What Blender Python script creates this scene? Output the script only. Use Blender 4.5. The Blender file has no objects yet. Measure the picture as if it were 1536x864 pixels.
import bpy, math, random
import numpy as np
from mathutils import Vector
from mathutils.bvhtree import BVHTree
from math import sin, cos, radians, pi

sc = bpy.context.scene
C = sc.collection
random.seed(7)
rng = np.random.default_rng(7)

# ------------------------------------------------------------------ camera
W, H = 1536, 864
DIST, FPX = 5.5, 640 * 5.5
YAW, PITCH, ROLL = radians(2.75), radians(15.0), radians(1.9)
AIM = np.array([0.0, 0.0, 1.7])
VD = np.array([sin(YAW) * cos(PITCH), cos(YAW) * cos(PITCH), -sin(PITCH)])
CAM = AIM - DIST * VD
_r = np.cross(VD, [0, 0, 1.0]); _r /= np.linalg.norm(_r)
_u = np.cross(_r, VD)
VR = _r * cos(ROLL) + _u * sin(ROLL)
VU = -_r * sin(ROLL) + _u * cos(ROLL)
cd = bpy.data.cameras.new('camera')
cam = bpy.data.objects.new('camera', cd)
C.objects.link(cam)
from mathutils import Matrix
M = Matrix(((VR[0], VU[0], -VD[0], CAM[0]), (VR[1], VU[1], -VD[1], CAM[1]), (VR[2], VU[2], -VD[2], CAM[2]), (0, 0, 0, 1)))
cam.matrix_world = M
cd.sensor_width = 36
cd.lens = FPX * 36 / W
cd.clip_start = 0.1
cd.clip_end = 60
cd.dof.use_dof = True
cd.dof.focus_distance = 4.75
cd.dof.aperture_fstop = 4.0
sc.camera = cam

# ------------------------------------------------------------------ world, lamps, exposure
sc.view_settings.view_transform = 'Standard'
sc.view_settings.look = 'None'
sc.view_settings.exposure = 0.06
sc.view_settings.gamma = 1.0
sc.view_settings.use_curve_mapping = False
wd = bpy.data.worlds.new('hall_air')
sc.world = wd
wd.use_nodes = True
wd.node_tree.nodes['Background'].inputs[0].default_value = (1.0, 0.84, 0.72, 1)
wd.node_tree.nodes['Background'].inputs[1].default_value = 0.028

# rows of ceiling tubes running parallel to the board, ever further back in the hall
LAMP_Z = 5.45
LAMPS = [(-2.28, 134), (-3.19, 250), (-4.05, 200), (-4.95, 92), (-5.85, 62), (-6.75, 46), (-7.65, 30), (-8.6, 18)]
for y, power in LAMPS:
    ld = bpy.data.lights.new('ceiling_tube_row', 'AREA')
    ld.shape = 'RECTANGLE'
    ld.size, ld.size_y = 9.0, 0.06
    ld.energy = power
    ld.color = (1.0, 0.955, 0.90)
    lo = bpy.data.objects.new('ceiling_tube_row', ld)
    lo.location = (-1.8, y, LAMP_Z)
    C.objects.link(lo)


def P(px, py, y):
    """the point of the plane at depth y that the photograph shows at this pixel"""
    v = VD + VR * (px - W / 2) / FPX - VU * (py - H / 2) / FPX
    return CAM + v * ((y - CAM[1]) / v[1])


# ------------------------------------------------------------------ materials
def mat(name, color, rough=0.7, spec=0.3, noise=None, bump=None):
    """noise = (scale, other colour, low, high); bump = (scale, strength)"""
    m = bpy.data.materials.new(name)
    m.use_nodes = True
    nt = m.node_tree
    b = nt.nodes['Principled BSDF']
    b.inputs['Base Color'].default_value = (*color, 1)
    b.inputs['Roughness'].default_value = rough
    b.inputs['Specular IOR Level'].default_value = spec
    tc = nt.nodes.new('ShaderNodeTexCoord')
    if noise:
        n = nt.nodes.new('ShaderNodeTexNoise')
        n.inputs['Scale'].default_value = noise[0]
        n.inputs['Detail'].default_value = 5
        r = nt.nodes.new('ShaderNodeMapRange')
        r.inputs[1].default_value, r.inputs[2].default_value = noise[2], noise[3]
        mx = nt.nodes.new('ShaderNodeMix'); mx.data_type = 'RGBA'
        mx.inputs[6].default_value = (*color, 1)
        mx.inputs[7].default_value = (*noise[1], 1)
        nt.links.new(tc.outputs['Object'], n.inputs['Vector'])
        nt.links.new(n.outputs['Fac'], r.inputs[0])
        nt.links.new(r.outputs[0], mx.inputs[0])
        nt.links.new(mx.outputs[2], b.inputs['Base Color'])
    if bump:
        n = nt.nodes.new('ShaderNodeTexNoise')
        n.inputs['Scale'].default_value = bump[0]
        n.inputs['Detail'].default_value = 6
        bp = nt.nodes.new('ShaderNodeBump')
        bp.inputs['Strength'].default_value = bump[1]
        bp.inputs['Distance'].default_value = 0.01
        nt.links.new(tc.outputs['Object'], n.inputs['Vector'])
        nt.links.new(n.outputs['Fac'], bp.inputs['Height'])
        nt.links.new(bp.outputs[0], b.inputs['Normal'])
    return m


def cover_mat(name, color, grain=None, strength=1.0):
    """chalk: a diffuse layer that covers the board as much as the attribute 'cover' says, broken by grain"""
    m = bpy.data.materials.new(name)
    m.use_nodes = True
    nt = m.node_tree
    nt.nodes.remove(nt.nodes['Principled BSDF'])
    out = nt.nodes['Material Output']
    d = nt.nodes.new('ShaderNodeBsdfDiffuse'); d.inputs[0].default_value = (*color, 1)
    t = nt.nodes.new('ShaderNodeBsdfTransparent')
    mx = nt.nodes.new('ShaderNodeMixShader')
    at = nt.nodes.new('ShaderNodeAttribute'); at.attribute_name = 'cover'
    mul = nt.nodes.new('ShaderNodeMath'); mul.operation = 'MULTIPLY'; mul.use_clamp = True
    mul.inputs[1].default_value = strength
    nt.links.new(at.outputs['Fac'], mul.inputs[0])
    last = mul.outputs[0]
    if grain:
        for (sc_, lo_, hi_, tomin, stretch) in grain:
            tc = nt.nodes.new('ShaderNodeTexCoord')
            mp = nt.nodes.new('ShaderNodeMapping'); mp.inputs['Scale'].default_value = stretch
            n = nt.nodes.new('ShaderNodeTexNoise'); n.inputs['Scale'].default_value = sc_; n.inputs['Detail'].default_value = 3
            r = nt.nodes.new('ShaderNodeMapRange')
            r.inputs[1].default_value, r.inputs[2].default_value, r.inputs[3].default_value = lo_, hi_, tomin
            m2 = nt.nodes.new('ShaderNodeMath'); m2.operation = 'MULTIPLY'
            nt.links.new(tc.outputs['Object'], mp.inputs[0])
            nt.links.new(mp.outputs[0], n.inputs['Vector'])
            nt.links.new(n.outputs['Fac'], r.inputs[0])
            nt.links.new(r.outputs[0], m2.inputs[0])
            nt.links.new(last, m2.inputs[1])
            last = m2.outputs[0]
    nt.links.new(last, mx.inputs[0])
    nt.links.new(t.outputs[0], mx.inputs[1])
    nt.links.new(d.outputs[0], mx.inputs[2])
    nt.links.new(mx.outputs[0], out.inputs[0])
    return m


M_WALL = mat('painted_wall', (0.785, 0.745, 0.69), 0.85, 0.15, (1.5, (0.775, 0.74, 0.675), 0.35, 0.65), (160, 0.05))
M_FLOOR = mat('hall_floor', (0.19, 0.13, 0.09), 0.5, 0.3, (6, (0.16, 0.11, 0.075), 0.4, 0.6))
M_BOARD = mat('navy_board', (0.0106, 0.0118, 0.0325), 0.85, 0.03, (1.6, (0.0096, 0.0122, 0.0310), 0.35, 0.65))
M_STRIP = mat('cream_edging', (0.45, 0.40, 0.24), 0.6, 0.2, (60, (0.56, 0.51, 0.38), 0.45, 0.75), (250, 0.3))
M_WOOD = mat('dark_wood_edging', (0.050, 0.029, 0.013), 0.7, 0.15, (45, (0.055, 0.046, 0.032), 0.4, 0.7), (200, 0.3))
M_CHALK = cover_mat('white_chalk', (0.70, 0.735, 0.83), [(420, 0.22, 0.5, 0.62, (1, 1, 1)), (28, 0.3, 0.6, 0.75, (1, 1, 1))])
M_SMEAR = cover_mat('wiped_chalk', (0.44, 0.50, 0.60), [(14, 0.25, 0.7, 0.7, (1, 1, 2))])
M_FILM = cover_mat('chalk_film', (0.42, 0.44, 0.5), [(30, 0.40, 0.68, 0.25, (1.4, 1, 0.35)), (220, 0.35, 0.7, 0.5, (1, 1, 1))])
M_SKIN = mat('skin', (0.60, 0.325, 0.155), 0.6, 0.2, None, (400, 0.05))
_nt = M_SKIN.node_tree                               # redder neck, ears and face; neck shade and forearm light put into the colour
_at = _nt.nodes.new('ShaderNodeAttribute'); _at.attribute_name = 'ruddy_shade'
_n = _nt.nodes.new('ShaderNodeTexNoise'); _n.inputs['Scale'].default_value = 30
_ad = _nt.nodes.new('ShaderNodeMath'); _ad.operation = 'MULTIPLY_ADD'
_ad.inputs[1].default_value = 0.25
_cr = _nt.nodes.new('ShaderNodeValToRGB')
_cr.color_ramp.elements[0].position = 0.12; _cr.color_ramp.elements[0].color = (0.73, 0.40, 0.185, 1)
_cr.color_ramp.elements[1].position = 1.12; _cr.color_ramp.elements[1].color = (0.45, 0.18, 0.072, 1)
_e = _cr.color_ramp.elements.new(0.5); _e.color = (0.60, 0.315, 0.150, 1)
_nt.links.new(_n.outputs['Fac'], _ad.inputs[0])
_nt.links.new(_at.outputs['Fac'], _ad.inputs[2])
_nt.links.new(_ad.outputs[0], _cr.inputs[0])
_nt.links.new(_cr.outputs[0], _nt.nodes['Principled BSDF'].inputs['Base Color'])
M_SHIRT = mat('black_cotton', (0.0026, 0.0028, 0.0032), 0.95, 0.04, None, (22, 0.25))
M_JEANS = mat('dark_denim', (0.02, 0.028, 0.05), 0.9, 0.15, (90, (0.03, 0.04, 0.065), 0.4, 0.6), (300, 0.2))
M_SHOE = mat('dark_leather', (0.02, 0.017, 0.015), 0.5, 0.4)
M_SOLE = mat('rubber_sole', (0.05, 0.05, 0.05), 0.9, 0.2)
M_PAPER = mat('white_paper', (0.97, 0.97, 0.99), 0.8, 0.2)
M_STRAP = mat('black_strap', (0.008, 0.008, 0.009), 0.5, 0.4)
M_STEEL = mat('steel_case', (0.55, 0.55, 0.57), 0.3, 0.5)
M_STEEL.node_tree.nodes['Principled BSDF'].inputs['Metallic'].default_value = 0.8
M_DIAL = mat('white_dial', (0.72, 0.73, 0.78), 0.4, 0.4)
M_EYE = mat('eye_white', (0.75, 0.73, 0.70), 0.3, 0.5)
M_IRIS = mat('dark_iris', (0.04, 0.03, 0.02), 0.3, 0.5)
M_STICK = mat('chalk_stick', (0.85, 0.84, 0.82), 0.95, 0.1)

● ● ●

- WHAT TO WORK ON
Quote exactly the lines running from the start of the listing above through the line where "sc.camera = cam" is found, and output no other lines.

- FULL ANSWER
What Blender Python script creates this scene? Output the script only. Use Blender 4.5. The Blender file has no objects yet. Measure the picture as if it were 1536x864 pixels.
import bpy, math, random
import numpy as np
from mathutils import Vector
from mathutils.bvhtree import BVHTree
from math import sin, cos, radians, pi

sc = bpy.context.scene
C = sc.collection
random.seed(7)
rng = np.random.default_rng(7)

# ------------------------------------------------------------------ camera
W, H = 1536, 864
DIST, FPX = 5.5, 640 * 5.5
YAW, PITCH, ROLL = radians(2.75), radians(15.0), radians(1.9)
AIM = np.array([0.0, 0.0, 1.7])
VD = np.array([sin(YAW) * cos(PITCH), cos(YAW) * cos(PITCH), -sin(PITCH)])
CAM = AIM - DIST * VD
_r = np.cross(VD, [0, 0, 1.0]); _r /= np.linalg.norm(_r)
_u = np.cross(_r, VD)
VR = _r * cos(ROLL) + _u * sin(ROLL)
VU = -_r * sin(ROLL) + _u * cos(ROLL)
cd = bpy.data.cameras.new('camera')
cam = bpy.data.objects.new('camera', cd)
C.objects.link(cam)
from mathutils import Matrix
M = Matrix(((VR[0], VU[0], -VD[0], CAM[0]), (VR[1], VU[1], -VD[1], CAM[1]), (VR[2], VU[2], -VD[2], CAM[2]), (0, 0, 0, 1)))
cam.matrix_world = M
cd.sensor_width = 36
cd.lens = FPX * 36 / W
cd.clip_start = 0.1
cd.clip_end = 60
cd.dof.use_dof = True
cd.dof.focus_distance = 4.75
cd.dof.aperture_fstop = 4.0
sc.camera = cam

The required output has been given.